What I got was a moderately better story than other games, with a lot of boring padding and a really good protagonist, and pretty much nothing else. I hated most of it and quit 50 hours in. Most Trails fans would argue that I was five hours away from getting to the good stuff, but I could get more (and did get more) entertainment out of the bare-knuckled storytelling of an episode of Hell’s Kitchen.

But why do I even bring up Trails in the Sky? Because I didn’t think it was going to be possible to make its sequel series worse. Kudos to Falcom for that, I guess.

The first Cold Steel gets a bit of a pass from me. It didn’t try to be anything more than the high school harem bullshit it aspired to be, complete with annoying loli party members and half-sister — or cousin, or step-sister, whatever I don’t remember — that really wants to bang your bland, potato-headed protagonist. The blonde girl accidently shows you her panties or something 5 hours into the game and there’s a big hubbub about the whole thing. You’re playing an anime, fine. The QoL stuff was actually an improvement over Trails in the Sky, with fast travel and quest indicators.

Cold Steel 2 is worse. And it’s worse because it tries to be better. Far be it for me to tell others not to improve, but when your loli ninja is dealing with the political ramifications of the mercenary group she was part of, I have to start asking questions. Questions like: “How did we get here?”

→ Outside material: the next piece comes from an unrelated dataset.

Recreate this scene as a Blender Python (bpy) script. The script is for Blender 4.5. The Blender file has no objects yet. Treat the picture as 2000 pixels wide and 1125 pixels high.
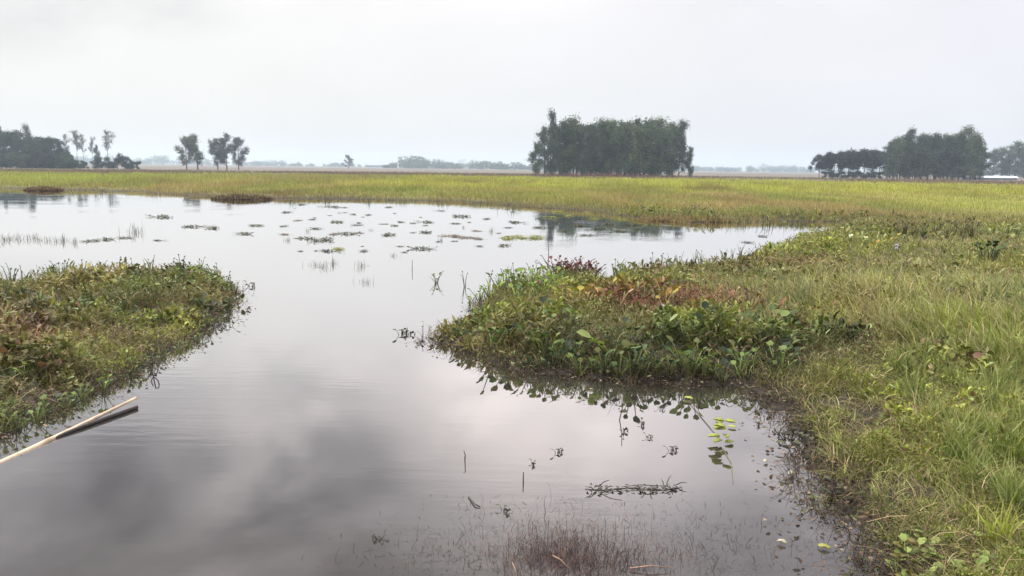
import bpy, math, random
import numpy as np
from mathutils import Matrix, Vector

# ------------------------------------------------------------------ camera, sky, sun, exposure
scene = bpy.context.scene
COL = scene.collection
RNG = np.random.default_rng(7)
random.seed(7)
R = math.radians

F = 1500.0                      # focal length in photo pixels (photo is 2000 x 1125)
EYE = 1.75
PITCH = math.atan(234.5 / F)
ROLL = math.atan(0.0125)
camd = bpy.data.cameras.new("camera")
camd.sensor_width = 36.0
camd.lens = 36.0 * F / 2000.0
camd.clip_start = 0.05
camd.clip_end = 9000.0
cam = bpy.data.objects.new("camera", camd)
COL.objects.link(cam)
CAM = Matrix.Translation((0, 0, EYE)) @ Matrix.Rotation(math.pi / 2 - PITCH, 4, 'X') @ Matrix.Rotation(ROLL, 4, 'Z')
cam.matrix_world = CAM
scene.camera = cam
CR = np.array(CAM.to_3x3())


def ray(px, py):
    d = CR @ np.array([(px - 1000.0) / F, -(py - 562.5) / F, -1.0])
    return d / np.linalg.norm(d)


def gp(px, py, z=0.0):
    """the point of the level z seen at a photo pixel"""
    d = ray(px, py)
    t = (z - EYE) / d[2]
    return np.array([d[0] * t, d[1] * t, z])


def hy(px):
    return 328.0 + (px - 1000.0) * 0.0125


def at_depth(px, depth):
    d = ray(px, hy(px))
    return d[0] / d[1] * depth, depth


def top_z(px, py, depth):
    d = ray(px, py)
    return EYE + d[2] / d[1] * depth


SUN_EL, SUN_AZ = 54.0, -58.0    # degrees; azimuth from +Y (view direction), negative is left
world = bpy.data.worlds.new("World")
scene.world = world
world.use_nodes = True
nt = world.node_tree
nt.nodes.clear()


def N(tree, kind, **kw):
    n = tree.nodes.new(kind)
    for k, v in kw.items():
        setattr(n, k, v)
    return n


def ramp(tree, stops, interp='LINEAR'):
    n = N(tree, 'ShaderNodeValToRGB')
    n.color_ramp.interpolation = interp
    el = n.color_ramp.elements
    while len(el) < len(stops):
        el.new(0.5)
    for e, (p, c) in zip(el, stops):
        e.position = p
        e.color = (c[0], c[1], c[2], 1) if hasattr(c, '__len__') else (c, c, c, 1)
    return n


def math_node(tree, op, a, b=None, c=None):
    n = N(tree, 'ShaderNodeMath', operation=op)
    for i, v in enumerate((a, b, c)):
        if v is None:
            continue
        if hasattr(v, 'is_output'):
            tree.links.new(v, n.inputs[i])
        else:
            n.inputs[i].default_value = v
    return n.outputs[0]


def mixc(tree, fac, a, b, blend='MIX'):
    n = N(tree, 'ShaderNodeMix', data_type='RGBA', blend_type=blend)
    for sock, v in ((n.inputs[0], fac), (n.inputs[6], a), (n.inputs[7], b)):
        if hasattr(v, 'is_output'):
            tree.links.new(v, sock)
        elif hasattr(v, '__len__'):
            sock.default_value = (v[0], v[1], v[2], 1)
        else:
            sock.default_value = v
    return n.outputs[2]


def build_sky():
    L = nt.links
    out = N(nt, 'ShaderNodeOutputWorld')
    bg = N(nt, 'ShaderNodeBackground')
    bg.inputs['Strength'].default_value = 0.10
    L.new(bg.outputs[0], out.inputs['Surface'])
    sky = N(nt, 'ShaderNodeTexSky', sky_type='NISHITA')
    sky.sun_disc = False
    sky.sun_elevation = R(SUN_EL)
    sky.sun_rotation = R(SUN_AZ)
    sky.dust_density = 3.0
    tc = N(nt, 'ShaderNodeTexCoord')
    sep = N(nt, 'ShaderNodeSeparateXYZ')
    L.new(tc.outputs['Generated'], sep.inputs[0])
    z = sep.outputs['Z']
    base = ramp(nt, [(0.0, (.0615, .0630, .0645)), (0.06, (.0645, .0647, .0648)), (0.12, (.0668, .0664, .0658)), (0.20, (.0695, .0682, .0670)), (0.27, (.0715, .0680, .0668)),
                     (0.36, (.074, .0698, .0690)), (0.50, (.072, .0685, .0700)), (0.62, (.12, .12, .122)), (0.80, (.22, .22, .225)), (1.0, (.27, .27, .27))])
    L.new(z, base.inputs[0])
    mp = N(nt, 'ShaderNodeMapping')
    mp.inputs['Scale'].default_value = (1.0, 1.0, 2.2)
    mp.inputs['Location'].default_value = (3.1, 0.4, 0.9)
    L.new(tc.outputs['Generated'], mp.inputs[0])
    n1 = N(nt, 'ShaderNodeTexNoise')
    n1.inputs['Scale'].default_value = 4.6
    n1.inputs['Detail'].default_value = 5.0
    n1.inputs['Roughness'].default_value = 0.5
    n1.inputs['Distortion'].default_value = 0.4
    L.new(mp.outputs[0], n1.inputs['Vector'])
    amp = ramp(nt, [(0.0, .06), (0.17, .07), (0.26, .5), (0.5, .8), (1.0, .4)])
    L.new(z, amp.inputs[0])
    dev = math_node(nt, 'SUBTRACT', n1.outputs['Fac'], 0.5)
    cl = math_node(nt, 'MULTIPLY_ADD', math_node(nt, 'MULTIPLY', dev, 2.0), amp.outputs[0], 1.0)
    # banks of cloud, each in its own direction of the sky: (photo pixel whose mirror direction it has, width, gain)
    for px, py, wid, gain in ((200, 1030, .22, -.44), (640, 1050, .17, -.27), (1000, 840, .16, .16), (1040, 860, .10, .46), (1290, 890, .09, .48), (540, 690, .06, .12),
                              (450, 745, .05, .10), (880, 760, .06, .32), (1480, 1010, .12, -.32), (820, 1060, .08, .06),
                              (690, 850, .06, -.08)):
        d = ray(px, py)
        vm = N(nt, 'ShaderNodeVectorMath', operation='DISTANCE')
        L.new(tc.outputs['Generated'], vm.inputs[0])
        vm.inputs[1].default_value = (d[0], d[1], -d[2])
        # soften the outline with the noise
        dd = math_node(nt, 'MULTIPLY_ADD', dev, 0.34, vm.outputs['Value'])
        mr = N(nt, 'ShaderNodeMapRange', interpolation_type='SMOOTHSTEP')
        L.new(dd, mr.inputs['Value'])
        mr.inputs['From Min'].default_value = 0.0
        mr.inputs['From Max'].default_value = wid * 1.6
        mr.inputs['To Min'].default_value = gain
        mr.inputs['To Max'].default_value = 0.0
        cl = math_node(nt, 'ADD', cl, mr.outputs[0])
    # colour of the cloud: warm where bright, blue-grey where dark, cooler towards the right
    tint = ramp(nt, [(0.0, (.93, .96, 1.07)), (0.45, (.995, .988, .995)), (0.75, (1.03, .99, .975)), (1.0, (1.04, .99, .97))])
    L.new(math_node(nt, 'MULTIPLY', cl, 0.5), tint.inputs[0])
    side = N(nt, 'ShaderNodeMapRange')
    L.new(sep.outputs['X'], side.inputs['Value'])
    side.inputs['From Min'].default_value = -0.3
    side.inputs['From Max'].default_value = 0.6
    lr = mixc(nt, side.outputs[0], (1.0, 1.005, .99), (.965, .975, 1.035))
    c = mixc(nt, 1.0, base.outputs[0], tint.outputs[0], 'MULTIPLY')
    c = mixc(nt, 1.0, c, lr, 'MULTIPLY')
    sc = N(nt, 'ShaderNodeVectorMath', operation='SCALE')
    L.new(c, sc.inputs[0])
    L.new(math_node(nt, 'MULTIPLY', cl, 105.0), sc.inputs['Scale'])
    L.new(mixc(nt, 0.90, sky.outputs[0], sc.outputs[0]), bg.inputs['Color'])


build_sky()
sund = bpy.data.lights.new("sun", 'SUN')
sund.energy = 4.0
sund.angle = R(5)
sund.color = (1.0, .95, .86)
sun = bpy.data.objects.new("sun", sund)
COL.objects.link(sun)
sv = Vector((math.sin(R(SUN_AZ)) * math.cos(R(SUN_EL)), math.cos(R(SUN_AZ)) * math.cos(R(SUN_EL)), math.sin(R(SUN_EL))))
sun.rotation_euler = sv.to_track_quat('Z', 'Y').to_euler()
vs = scene.view_settings
vs.view_transform = 'Standard'
vs.look = 'None'
vs.gamma = 1
vs.use_curve_mapping = False
vs.exposure = 0.45


# ------------------------------------------------------------------ helpers
def srgb(r, g, b, k=0.75):
    """albedo whose sunlit look is about this picture colour"""
    def f(v):
        v /= 255.0
        return v / 12.92 if v <= .04045 else ((v + .055) / 1.055) ** 2.4
    return np.array([f(r), f(g), f(b)]) * k


def hash2(ix, iy, s):
    h = (ix * 374761393 + iy * 668265263 + s * 2147483647) & 0xffffffff
    h = ((h ^ (h >> 13)) * 1274126177) & 0xffffffff
    return ((h ^ (h >> 16)) & 0xffff) / 65535.0


def vnoise(x, y, s=0):
    x = np.asarray(x, float)
    y = np.asarray(y, float)
    ix = np.floor(x).astype(np.int64)
    iy = np.floor(y).astype(np.int64)
    fx = x - ix
    fy = y - iy
    fx = fx * fx * (3 - 2 * fx)
    fy = fy * fy * (3 - 2 * fy)
    a = hash2(ix, iy, s)
    b = hash2(ix + 1, iy, s)
    c = hash2(ix, iy + 1, s)
    d = hash2(ix + 1, iy + 1, s)
    return (a * (1 - fx) + b * fx) * (1 - fy) + (c * (1 - fx) + d * fx) * fy


def fbm(x, y, s=0, o=3):
    v = 0
    w = 0
    for i in range(o):
        k = 0.5 ** i
        v = v + vnoise(np.asarray(x) * 2 ** i, np.asarray(y) * 2 ** i, s + i * 17) * k
        w += k
    return v / w


def sstep(a, b, x):
    t = np.clip((np.asarray(x, float) - a) / (b - a), 0, 1)
    return t * t * (3 - 2 * t)


class Geo:
    """collects vertices, faces and colours; .build links them as one mesh object"""

    def __init__(self):
        self.v, self.c, self.q, self.t = [], [], [], []
        self.n = 0

    def add(self, v, c, quads=None, tris=None):
        v = np.asarray(v, float).reshape(-1, 3)
        c = np.asarray(c, float)
        if c.ndim == 1:
            c = np.tile(c, (len(v), 1))
        self.v.append(v)
        self.c.append(c)
        if quads is not None and len(quads):
            self.q.append(np.asarray(quads).reshape(-1, 4) + self.n)
        if tris is not None and len(tris):
            self.t.append(np.asarray(tris).reshape(-1, 3) + self.n)
        self.n += len(v)
        return self

    def mesh(self, name, mat, smooth=False):
        V = np.concatenate(self.v)
        Cc = np.concatenate(self.c)
        me = bpy.data.meshes.new(name)
        q = np.concatenate(self.q) if self.q else np.zeros((0, 4), int)
        t = np.concatenate(self.t) if self.t else np.zeros((0, 3), int)
        me.vertices.add(len(V))
        me.vertices.foreach_set('co', V.astype(np.float32).ravel())
        nl = q.size + t.size
        me.loops.add(nl)
        me.loops.foreach_set('vertex_index', np.concatenate([q.ravel(), t.ravel()]).astype(np.int32))
        me.polygons.add(len(q) + len(t))
        st = np.concatenate([np.arange(len(q)) * 4, q.size + np.arange(len(t)) * 3]).astype(np.int32)
        me.polygons.foreach_set('loop_start', st)
        if smooth:
            me.polygons.foreach_set('use_smooth', np.ones(len(st), bool))
        at = me.attributes.new('Col', 'FLOAT_COLOR', 'POINT')
        at.data.foreach_set('color', np.concatenate([Cc, np.ones((len(Cc), 1))], 1).astype(np.float32).ravel())
        me.update(calc_edges=True)
        me.materials.append(mat)
        return me

    def build(self, name, mat, parent=None, smooth=False, loc=None):
        o = bpy.data.objects.new(name, self.mesh(name, mat, smooth))
        COL.objects.link(o)
        if parent is not None:
            o.parent = parent
        if loc is not None:
            o.location = loc
        return o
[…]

There are three answers to that.

1. It doubled down.

Cold Steel 2 saw how popular the first game was and really went ham on the bullshit anime aspects. You got more loli antics. More harem shit. Potato-Head is an infallible do-gooder. His only crimes are being bland, and not understanding that every girl in his class has a crush on him. It turns out another 75-100 hours of that sort of thing, on top of the 100 hours in the first game, can be a little grating.

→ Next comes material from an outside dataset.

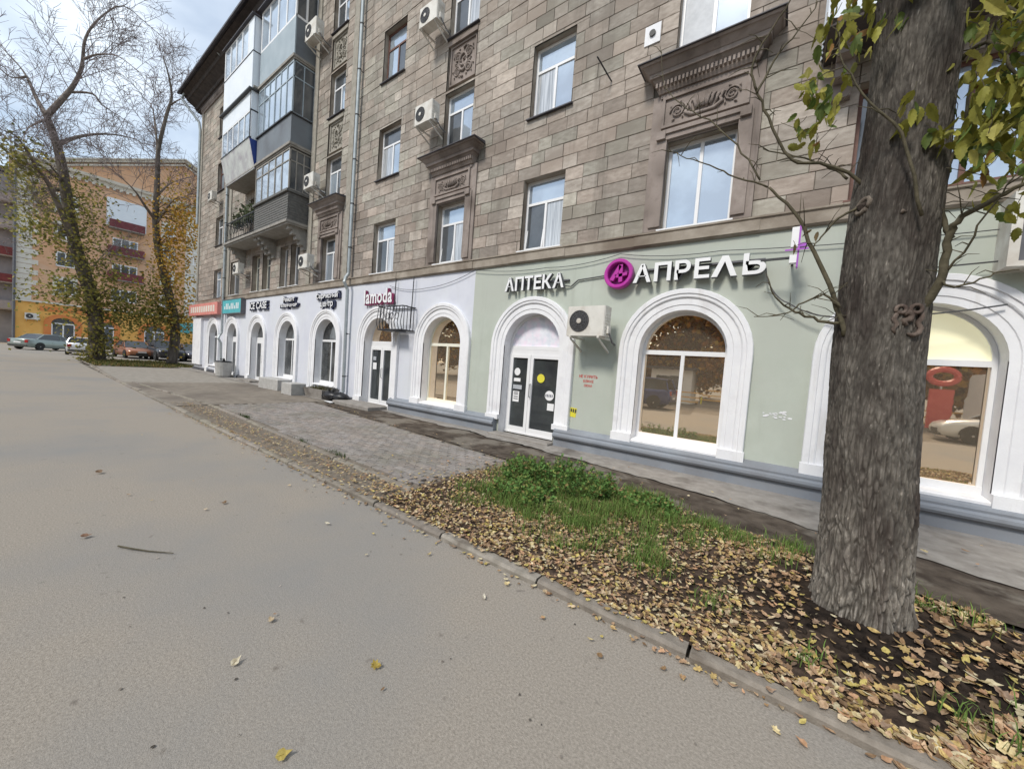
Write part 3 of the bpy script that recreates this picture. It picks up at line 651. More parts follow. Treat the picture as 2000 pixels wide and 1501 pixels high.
# ------------------------------------------------------------------ balconies (parts of the building)
def slats(b, x0, x1, z0, z1, y, n, sgn=-1):
    h = (z1-z0)/n
    for k in range(n): b.box8([(x0, y, z0+k*h), (x1, y, z0+k*h), (x1, y+.03, z0+k*h), (x0, y+.03, z0+k*h), (x0, y+.012, z0+(k+.93)*h), (x1, y+.012, z0+(k+.93)*h), (x1, y+.03, z0+(k+.93)*h), (x0, y+.03, z0+(k+.93)*h)])
def glaze(root, x0, x1, y, z0, z1, n, fm, gm, zt=None, side=True, fw=.05, sn=2, yb=D, sgm=None):
    b = MB(); ys = yb
    def post(x, ya, yb): b.box(x-fw/2, x+fw/2, ya, yb, z0, z1)
    fo = FacY(y)
    for k in range(n+1): post(x0+fw/2+(x1-x0-fw)*k/n, y, y+.05)
    b.box(x0, x1, y+.002, y+.048, z0-.001, z0+fw); b.box(x0, x1, y+.002, y+.048, z1-fw, z1+.001)
    if zt: b.box(x0, x1, y+.003, y+.046, zt-.02, zt+.02)
    if side:
        for k in range(1, sn+1): b.box(x1-.05, x1-.001, y+(ys-y)*k/sn-fw/2, y+(ys-y)*k/sn+fw/2-.01, z0, z1)
        b.box(x1-.048, x1-.003, y+.05, ys-.01, z0, z0+fw); b.box(x1-.048, x1-.003, y+.05, ys-.01, z1-fw, z1)
        if zt: b.box(x1-.046, x1-.004, y+.05, ys-.01, zt-.02, zt+.02)
    f = b.obj('glazing_frame', M[fm], root)
    for k in range(n):
        xa, xb = x0+fw/2+(x1-x0-fw)*k/n, x0+fw/2+(x1-x0-fw)*(k+1)/n
        if zt:
            pane(f, xa, xb, z0, zt, -.024, gm, fo); pane(f, xa, xb, zt, z1, -.024, gm, fo)
        else: pane(f, xa, xb, z0, z1, -.024, gm, fo)
    if side:
        fs = Fac((x1, 0, 0), (0, 1, 0))
        for k in range(sn): pane(f, y+(ys-y)*k/sn+.02, y+(ys-y)*(k+1)/sn-.02, z0, z1, -.024, sgm or gm, fs)
    return f
def FacY(y): return Fac((0, y, 0), (1, 0, 0))
YF = 6.12
def balc(x0, x1, z, yf=YF):
    b = MB(); b.box(x0-.04, x1+.06, yf-.05, D, z-.09, z); b.box(x0-.02, x1+.03, yf, D, z-.15, z-.091)
    return b.obj('balcony', M['slab'], B)
RX0, RX1, LX0, LX1 = -18.75, -15.52, -22.35, -18.85
# 3rd floor: boarded and glazed right half, open left half with an iron rail
q = balc(LX0, RX1, 6.52)
b = MB(); slats(b, RX0, RX1, 6.53, 7.55, YF, 11)
for k in range(11):
    h = 1.02/11; b.box(RX1-.03, RX1-.002, YF+.031, D-.01, 6.53+k*h, 6.53+(k+.92)*h)
b.box(RX0, RX0+.03, YF+.031, D-.01, 6.53, 7.55)
b.obj('boarded_parapet', M['balc_wood'], q)
b = MB(); b.box(RX0-.05, RX1+.06, YF-.07, YF+.08, 7.552, 7.64); b.box(RX1-.06, RX1+.06, YF+.081, D-.002, 7.552, 7.64); b.obj('coping', M['balc_wood'], q)
glaze(q, RX0, RX1, YF, 7.642, 9.16, 5, 'slab', 'glass_pale', 8.72, sn=3, sgm='glass_dark')
b = MB()
for k in range(17):
    x = LX0+.02+k*(RX0-LX0-.1)/16; b.tube([(x, YF+.02, 6.53), (x+R.uniform(-.02, .02), YF+.0, 7.0), (x, YF+.02, 7.42)], .011, 4)
b.box(LX0, RX0-.05, YF+.0, YF+.04, 7.40, 7.44); b.box(LX0, LX0+.03, YF+.04, D-.01, 7.40, 7.44); b.box(LX0, RX0-.05, YF+.003, YF+.037, 6.62, 6.64)
for k in range(8):
    cx = LX0+.25+k*.42; b.tube([(cx+.13*math.cos(a), YF+.02, 7.0+.16*math.sin(a)) for a in [i*math.pi/5 for i in range(11)]], .012, 4)
b.obj('iron_railing', M['darkmetal'], q)
b = MB()
for k in range(420):
    c = Vector((R.choice((LX0+.6, LX0+1.7, LX0+2.6))+R.gauss(0, .25), YF+.35+R.gauss(0, .12), 7.35+abs(R.gauss(0, .35)))); d = Vector((R.gauss(0, 1), R.gauss(0, 1), R.gauss(0, 1))).normalized()*R.uniform(.05, .11); e = d.orthogonal()*.5
    g = R.uniform(.05, .16); b.tone = (g*.8, g, g*.5); b.poly([c-d, c+e, c+d, c-e])
b.obj('balcony_plants', M['leaf'], q, fixn=False)
for xa in (LX0+.15, RX0-.3, RX0+.1, RX1-.35):
    b = MB()
    for st in range(5): fbox(b, xa, xa+.24, 5.6+st*.16, 5.6+st*.16+.158, -.02, .10+.14*st)
    b.obj('corbel', M['slab'], q)
# 4th floor right
q = balc(RX0, RX1, 9.36)
b = MB(); b.box(RX0, RX1, YF, YF+.04, 9.362, 10.38); b.box(RX1-.04, RX1, YF+.041, D-.003, 9.362, 10.38); b.obj('parapet', M['balc_grey'], q)
b = MB(); b.box(RX0-.03, RX1+.05, YF-.06, YF+.06, 10.382, 10.43); b.box(RX1-.05, RX1+.05, YF+.061, D-.003, 10.382, 10.43); b.obj('coping', M['darkmetal'], q)
glaze(q, RX0, RX1, YF, 10.432, 12.32, 6, 'balc_pale', 'glass_pale', 11.75, sn=2, fw=.045, sgm='glass_dark')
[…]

2. It tried to be political.

In theory I’d be interested in the politics of Cold Steel 2. There’s a whole web of intrigue just waiting to be unraveled, for us to find out who betrayed who and how. But in practice by the end of the game, none of these political reveals go anywhere, and no questions are answered. I understand that sequels in a game happen — this one has four (IV) — but if you can’t resolve questions without leading into another cliffhanger at the end of your game, you’ve wasted your story. You’ve shown that you can’t pace things properly, that you’re making us wait for some grand unveiling that will never come. There are a myriad of videogames that have told an amazing and satisfying story in under 30 hours. We’ve already doubled the audiobook length of the entire Lord of the Rings trilogy after two Cold Steel games, with nothing to show for it.

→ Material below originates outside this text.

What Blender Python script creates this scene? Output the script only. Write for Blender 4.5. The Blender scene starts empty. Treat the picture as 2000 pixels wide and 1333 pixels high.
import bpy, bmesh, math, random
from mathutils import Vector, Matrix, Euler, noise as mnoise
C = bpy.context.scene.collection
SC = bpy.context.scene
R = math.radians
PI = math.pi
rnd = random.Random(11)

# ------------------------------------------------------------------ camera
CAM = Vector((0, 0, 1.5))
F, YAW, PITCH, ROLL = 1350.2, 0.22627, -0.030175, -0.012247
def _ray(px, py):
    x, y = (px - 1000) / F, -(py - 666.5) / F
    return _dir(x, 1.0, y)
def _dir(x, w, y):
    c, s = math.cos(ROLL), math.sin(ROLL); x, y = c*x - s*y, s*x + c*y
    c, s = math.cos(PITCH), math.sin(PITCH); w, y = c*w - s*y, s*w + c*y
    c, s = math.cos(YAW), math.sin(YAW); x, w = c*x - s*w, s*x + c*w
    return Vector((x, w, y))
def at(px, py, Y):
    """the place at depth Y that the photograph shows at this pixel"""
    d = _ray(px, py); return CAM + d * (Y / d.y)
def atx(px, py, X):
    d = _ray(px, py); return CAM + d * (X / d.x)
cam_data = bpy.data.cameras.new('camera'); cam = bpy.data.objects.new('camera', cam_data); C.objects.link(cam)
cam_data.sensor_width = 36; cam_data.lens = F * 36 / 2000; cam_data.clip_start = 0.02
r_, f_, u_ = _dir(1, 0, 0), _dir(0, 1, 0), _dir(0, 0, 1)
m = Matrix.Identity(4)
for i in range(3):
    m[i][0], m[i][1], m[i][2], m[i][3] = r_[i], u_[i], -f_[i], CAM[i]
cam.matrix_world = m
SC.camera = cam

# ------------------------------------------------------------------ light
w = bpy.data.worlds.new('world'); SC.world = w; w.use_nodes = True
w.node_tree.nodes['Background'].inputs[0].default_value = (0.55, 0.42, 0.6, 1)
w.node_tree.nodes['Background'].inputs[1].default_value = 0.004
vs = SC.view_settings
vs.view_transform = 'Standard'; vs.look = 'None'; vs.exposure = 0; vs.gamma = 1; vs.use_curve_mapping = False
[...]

Which leads me to my third and most egregious point:

3. THERE ARE NO CONSEQUENCES!!!

Cold Steel 2 is probably the most anticlimactic game I’ve ever played. I guess this ties into the first point, but why does no one in this series stay dead? Characters are resurrected unceremoniously all the time, leading to the emotional impact of their sacrifices being completely nullified. After the third reveal, I was mashing through the boring dialogue where everyone agrees with Potato-Head. Why should I give a shit? About any of this? None of it matters, no one has done anything that actually matters, and it’s clear everything is going to turn out fine because nobody dies.

Your actions don’t matter either. You’re a class of high-school students wanting to intervene in a war. You’re meant to be the best of the best, but you spend 90% of the time fighting robots before getting saved by the older generation that is much cooler and stronger than you, and whom I’d rather play as. About 700 times did I fight a boss, only for the boss to go full Dragonball Z and go “this isn’t the full extent of my power!” and defeating me immediately. I was yawning at the complete lack of conflict.

Image result for millium cold steel
it’s just like my japanese animes, and i hate it

This extends into the political aspects I mentioned. The game wants you to care about all the military maneuvering going on in its civil war, but there’s never any impact to it. This really reveals itself when there’s an attack on an entire civilian town, which ends in exactly one death and a couple of destroyed buildings. Cold Steel 2 is too cowardly to delve very deeply into the horrors of war, but postures as if it does. It can’t, because it would clash even more with the mechanics of dating your high-school classmates.


And that’s pretty much the long and short of it. It baffles me that Cold Steel gets any of the praise that it does. It’s a bloated, poorly paced mess, much like Trails in the Sky, but with the added anime tropes that Falcom had distinguished itself from in the first place. I literally can’t comprehend how you move from a character like Estelle to making a character like Millium“let-me-sit-on-your-chest-onee-chan” Orion, but I guess the weebs and squeebs loved it and we’ll be seeing more in the Trails series that comes after this one.